Norway's Largest Pension Fund Ditches Saudi Aramco and 11 Other Gulf Firms Over Climate and Human Rights Concerns

Norway's Largest Pension Fund Ditches Saudi Aramco and 11 Other Gulf Firms Over Climate and Human Rights Concerns

In a significant move, Norway's largest pension fund, KLP, managing a substantial $70 billion, announced on Thursday its decision to divest from Saudi Aramco and 11 other Gulf companies. The exclusion, amounting to $15 million, was motivated by concerns related to climate action and human rights.

The telecom and real estate sectors in Kuwait, Qatar, Saudi Arabia, and the United Arab Emirates witnessed the removal of 11 companies due to "unacceptably high human rights violations’ risks." KLP specifically blacklisted Saudi Aramco, citing its ties to the Saudi state and non-compliance with expectations regarding climate and energy transition plans.

Kiran Aziz, Head of Responsible Investment at KLP, stated, "The overall rationale for these exclusions is that Gulf states remain characterized by authoritarian systems of government that restrict freedom of expression and political rights, including of critics and human rights activists."

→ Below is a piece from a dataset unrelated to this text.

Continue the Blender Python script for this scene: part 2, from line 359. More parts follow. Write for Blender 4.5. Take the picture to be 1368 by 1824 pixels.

Aziz highlighted that telecom companies were excluded due to concerns over systematic surveillance and censorship linked to the development of advanced technology, including AI. In the real estate sector, insufficient reforms and ongoing discrimination against African and Asian migrant workers contributed to the exclusions.

Saudi Aramco, with 90% ownership by Saudi Arabia, faced exclusion primarily because of its lack of an energy transition plan. KLP emphasized that the company's climate policy and lobbying efforts opposed the phasing out of oil and gas as a climate mitigation measure.

This move follows KLP's divestment from Russian companies in 2022 after Russia's invasion of Ukraine. In 2021, the fund had also excluded companies associated with Israeli settlements in the occupied West Bank, including telecom equipment giant Motorola.